Kekerasan yang ada di lingkungan pendidikan sudah menjadi kasus yang sering terdengar di telinga, baik yang dilakukan murid terhadap guru, guru terhadap murid, sesama siswa ataupun sesama mahasiswa. Kecurangan seperti kebocoran jawaban UN sampai adanya transaksi jual beli jawaban soal pun sering terpampang di berita. Sama halnya dengan kasus kekerasan, kasus pelecehan pun sudah sering terjadi di sekolah maupun perguruan tinggi.
Stigma-stigma yang berhubungan dengan dunia pendidikan yang tidak enak didengar pun sering merebak dimana-mana. Seperti ‘orang yang berpendidikan itu licik’, stigma itu tidak semerta-merta muncul begitu saja, juga ada sabab musababnya. Coba kita menengok pejabat-pejabat negara yang tersandung kasus korupsi, pastilah mereka semua berpendidikan, entah produk perguruan tinggi dalam negeri maupun luar negeri. Dari kasus korupsi yang berjibun di negeri +62 ini membentuk kesimpulan bahwa stigma ‘orang berpendidikan itu licik’ tidaklah sepenuhnya salah.

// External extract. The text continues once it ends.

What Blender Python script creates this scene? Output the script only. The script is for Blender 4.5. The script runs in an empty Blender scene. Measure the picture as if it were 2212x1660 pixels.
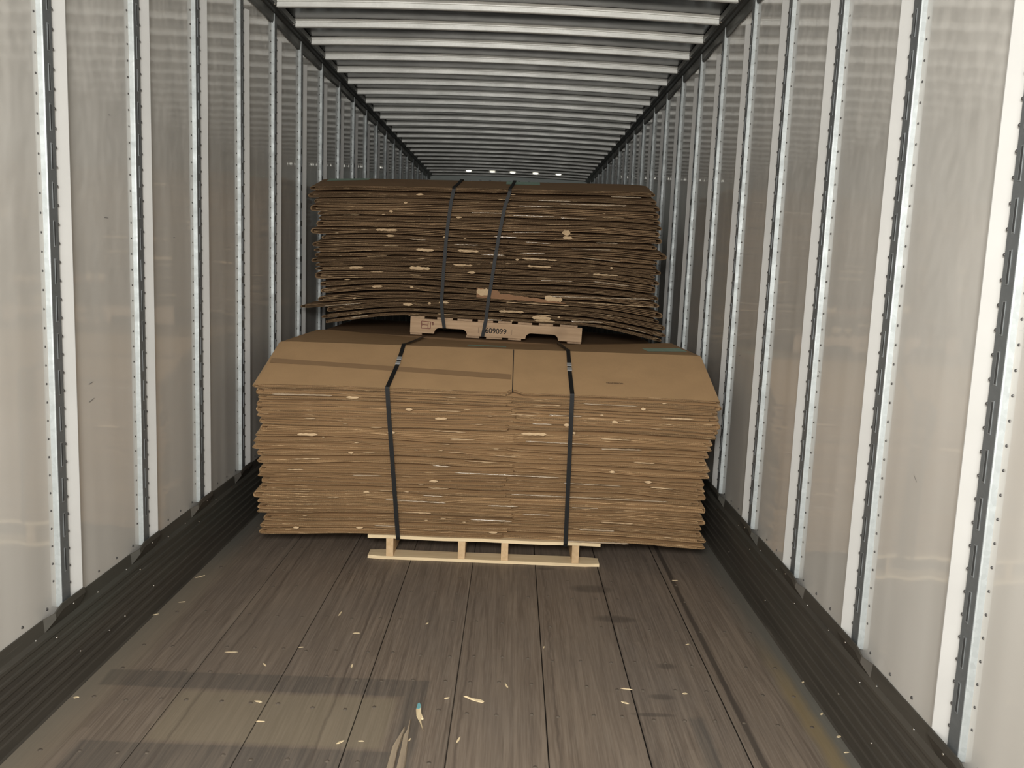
import bpy, math, random
from mathutils import Vector, Matrix

S = bpy.context.scene
C = S.collection
random.seed(11)

# ------------------------------------------------------------------ camera
cd = bpy.data.cameras.new('camera')
cam = bpy.data.objects.new('camera', cd); C.objects.link(cam)
cd.sensor_fit = 'HORIZONTAL'; cd.sensor_width = 36.0
cd.lens = 36.0 * 1859.6 / 2212.0
cd.clip_start = 0.05; cd.clip_end = 100
cam.matrix_world = Matrix(((0.99921, -0.039665, -0.002523, 0.1449),
                           (0.002966, 0.137723, -0.990466, 0.0),
                           (0.039634, 0.989676, 0.137732, 1.448),
                           (0, 0, 0, 1)))
S.camera = cam

# ------------------------------------------------------------------ world, light, exposure
w = bpy.data.worlds.new('world'); S.world = w; w.use_nodes = True
w.node_tree.nodes['Background'].inputs[0].default_value = (0.92, 0.97, 1.0, 1)
w.node_tree.nodes['Background'].inputs[1].default_value = 0.12
S.view_settings.view_transform = 'Standard'
S.view_settings.look = 'None'
S.view_settings.exposure = 0.12
S.view_settings.gamma = 1.0
S.view_settings.use_curve_mapping = False


def area(name, loc, rot, sx, sy, power, col):
    l = bpy.data.lights.new(name, 'AREA'); l.shape = 'RECTANGLE'; l.size = sx; l.size_y = sy
    l.energy = power; l.color = col
    o = bpy.data.objects.new(name, l); C.objects.link(o); o.location = loc; o.rotation_euler = rot
    return o


# area lights inside the trailer, behind the camera
area('door_light', (-0.1, -1.2, 1.5), (math.radians(80), 0, 0), 2.1, 2.1, 80, (1.0, 0.99, 0.965))  # stands for light from the rear doors, moved inside the opening
area('added_rear_lamp', (-0.02, -0.32, 1.95), (math.radians(77), 0, 0), 0.7, 0.45, 100, (1.0, 0.985, 0.955))  # added lamp close behind the camera, so the deep interior falls darker

# ------------------------------------------------------------------ tags and mesh helpers


def tag(o, label=None, cat=None, group=None, kind=None):
    if label: o['label'] = label
    if cat: o['category'] = cat
    if group: o['group'] = group
    if kind: o['kind'] = kind
    return o


def empty(name, loc, parent=None):
    o = bpy.data.objects.new(name, None); C.objects.link(o); o.location = loc
    o.empty_display_size = 0.1
    return o


class MB:
    """collects faces with a material slot each, then links one mesh object"""

    def __init__(s): s.v = []; s.f = []; s.m = []

    def face(s, idx, mi=0): s.f.append(idx); s.m.append(mi)

    def pts(s, ps):
        n = len(s.v); s.v += [tuple(p) for p in ps]; return n

    def quad(s, a, b, c, d, mi=0):
        n = s.pts([a, b, c, d]); s.face((n, n + 1, n + 2, n + 3), mi)

    def box(s, x0, x1, y0, y1, z0, z1, mi=0, jit=0):
        P = [(x, y, z) for x in (x0, x1) for y in (y0, y1) for z in (z0, z1)]
        if jit: P = [tuple(c + random.uniform(-jit, jit) for c in p) for p in P]
        n = s.pts(P)
        for q in ((0, 1, 3, 2), (4, 6, 7, 5), (0, 4, 5, 1), (2, 3, 7, 6), (0, 2, 6, 4), (1, 5, 7, 3)):
            s.face(tuple(n + i for i in q), mi)

    def dome(s, c, r, h, nrm, n=6, mi=0):
        nrm = Vector(nrm).normalized()
        a = nrm.orthogonal().normalized(); b = nrm.cross(a); c = Vector(c)
        r1 = s.pts([c + r * (a * math.cos(t) + b * math.sin(t)) for t in [2 * math.pi * k / n for k in range(n)]])
        r2 = s.pts([c + nrm * h * .7 + .7 * r * (a * math.cos(t) + b * math.sin(t)) for t in [2 * math.pi * k / n for k in range(n)]])
        top = s.pts([c + nrm * h])
        for k in range(n):
            j = (k + 1) % n
            s.face((r1 + k, r1 + j, r2 + j, r2 + k), mi); s.face((r2 + k, r2 + j, top), mi)

    def grid(s, rows, mi=0, closed=False):
        """rows: list of equal-length point lists"""
        n = len(rows[0]); base = [s.pts(r) for r in rows]
        for i in range(len(rows) - 1):
            for k in range(n if closed else n - 1):
                j = (k + 1) % n
                s.face((base[i] + k, base[i] + j, base[i + 1] + j, base[i + 1] + k), mi)
        return base

    def build(s, name, mats, parent=None, loc=(0, 0, 0), smooth=False):
        me = bpy.data.meshes.new(name)
        L = Vector(loc)
        me.from_pydata([tuple(Vector(p) - L) for p in s.v], [], s.f)
        for m in (mats if isinstance(mats, (list, tuple)) else [mats]): me.materials.append(m)
        me.polygons.foreach_set('material_index', s.m)
        if smooth: me.polygons.foreach_set('use_smooth', [True] * len(me.polygons))
        me.update()
        o = bpy.data.objects.new(name, me); C.objects.link(o); o.location = L
        if parent:
            o.parent = parent
            o.location = L - parent.location if parent.parent is None else L - parent.location - parent.parent.location
        return o


# ------------------------------------------------------------------ materials
class NT:
    def __init__(s, name):
        s.mat = bpy.data.materials.new(name); s.mat.use_nodes = True
        s.t = s.mat.node_tree; s.b = s.t.nodes['Principled BSDF']

    def n(s, kind, **kw):
        o = s.t.nodes.new(kind)
        for k, v in kw.items(): setattr(o, k, v)
        return o

    def link(s, a, b): s.t.links.new(a, b)

    def set(s, node, name, v):
        if isinstance(v, (int, float, tuple, list)): node.inputs[name].default_value = v
        else: s.link(v, node.inputs[name])

    def math(s, op, a, b=None, c=None, clamp=False):
        o = s.n('ShaderNodeMath', operation=op, use_clamp=clamp)
        for i, v in enumerate((a, b, c)):
            if v is None: continue
            s.set(o, i, v)
        return o.outputs[0]

    def coords(s, scale=(1, 1, 1), world=False):
        g = s.n('ShaderNodeNewGeometry').outputs['Position'] if world else s.n('ShaderNodeTexCoord').outputs['Object']
        m = s.n('ShaderNodeMapping'); s.link(g, m.inputs[0]); m.inputs['Scale'].default_value = scale
        return m.outputs[0]

    def xyz(s, world=True):
        g = s.n('ShaderNodeNewGeometry').outputs['Position'] if world else s.n('ShaderNodeTexCoord').outputs['Object']
        x = s.n('ShaderNodeSeparateXYZ'); s.link(g, x.inputs[0]); return x.outputs

    def noise(s, vec, scale=1, detail=4, rough=.55, dist=0):
        o = s.n('ShaderNodeTexNoise'); s.link(vec, o.inputs['Vector'])
        o.inputs['Scale'].default_value = scale; o.inputs['Detail'].default_value = detail
        o.inputs['Roughness'].default_value = rough; o.inputs['Distortion'].default_value = dist
        return o.outputs['Fac']

    def ramp(s, fac, stops, interp='LINEAR'):
        o = s.n('ShaderNodeValToRGB'); s.link(fac, o.inputs[0]); o.color_ramp.interpolation = interp
        e = o.color_ramp.elements
        while len(e) < len(stops): e.new(.5)
        for k, (p, c) in enumerate(stops):
            e[k].position = p; e[k].color = (c, c, c, 1) if isinstance(c, (int, float)) else (*c, 1)
        return o.outputs[0]

    def mix(s, fac, a, b, blend='MIX'):
        o = s.n('ShaderNodeMix', data_type='RGBA', blend_type=blend)
        for i, v in ((0, fac), (6, a), (7, b)):
            if isinstance(v, (int, float)): o.inputs[i].default_value = v if i == 0 else (v, v, v, 1)
            elif isinstance(v, tuple): o.inputs[i].default_value = (*v, 1) if len(v) == 3 else v
            else: s.link(v, o.inputs[i])
        return o.outputs[2]

    def bump(s, h, strength=.3, dist=.01):
        o = s.n('ShaderNodeBump'); s.link(h, o.inputs['Height'])
        o.inputs['Strength'].default_value = strength; o.inputs['Distance'].default_value = dist
        s.link(o.outputs[0], s.b.inputs['Normal'])

    def out(s, col=None, rough=.5, metal=0, spec=None):
        if col is not None:
            if isinstance(col, tuple): s.b.inputs['Base Color'].default_value = (*col, 1)
            else: s.link(col, s.b.inputs['Base Color'])
        s.set(s.b, 'Roughness', rough); s.set(s.b, 'Metallic', metal)
        if spec is not None: s.b.inputs['Specular IOR Level'].default_value = spec
        return s.mat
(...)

Lalu, apa implementasi dari tiga semboyan Ki Hajar Dewantara di zaman sekarang? Apakah tiga semboyan yang dibuat oleh bapak pendidikan kita sudah tidak lagi relevan di era generasi net ini? Padahal tiga semboyan itu sangatlah dalam dan luas maknanya. Ing Ngarso Sung Tulodo itu berasal dari kata ing ngarso yang diartikan di depan, sung (lngsun) yang artinya saya, dan kata tulodo yang artinya tauladan. Dengan demikian semboyan ini bisa diartikan seorang pemimpin atau seorang guru harus dapat memberikan suri tauladan untuk semua orang yang ada disekitarnya.
Ing Madyo Mbangun Karso berasal dari kata Ing Madyo yang diartikan di tengah-tengah, mbangun yang memiliki arti membangkitkan dan karso yang memiliki arti bentuk kemauan atau niat. Dengan demikian semboyan ini dapat diartikan seseorang di tengah harus memberikan motivasi/semangat.
Tut Wuri Handayani, dirangkai dari kata tut wuri yang memiliki arti mengikuti dari belakang dan kata handayani yang memilki arti memberikan motivasi atau dorongan semangat. Dengan demikian semboyan ki Hajar Dewantara yang ketiga ini dapat diartikan bahwa seorang di belakang harus memberikan dorongan, seperti guru yang diharapkan dapat memberikan suatu dorongan moral dan semangat kepada peserta didik ketika guru tersebut berada di belakang.
Dari arti-arti tiga semboyan tersebut bisa disimpulkan bahwa tiga semboyan tersebut belumlah diterapkan dalam dunia pendidikan secara penuh di masa sekarang. Dan pengaplikasian tiga semboyan tersebut di dalam dunia pendidikan adalah tugas bersama setiap elemen di dunia pendidikan. Apalagi pemuda yang pernah mengenyam pendidikan di sekolah maupun perguruan tinggi, mereka seharusnya lebih mengamalkan tiga semboyan tersebut dalam kehidupan sehari-hari. Bukan hanya uploud-uploud foto bertuliskan kata-kata mutiara atau menulis status dengan kata-kata bijak pada saat hardiknas di laman sosial media, namun juga bisa mempraktekkan kata-kata mutiara dan bijak itu di kehidupan nyata. Karena hardiknas bukanlah sekedar perayaan hari lahir bapak pendidikan, tetapi juga sebagai pengingat sudah sesuaikah pendidikan di Indonesia dengan impian bapak pendidikan dan para pejuang lainnya.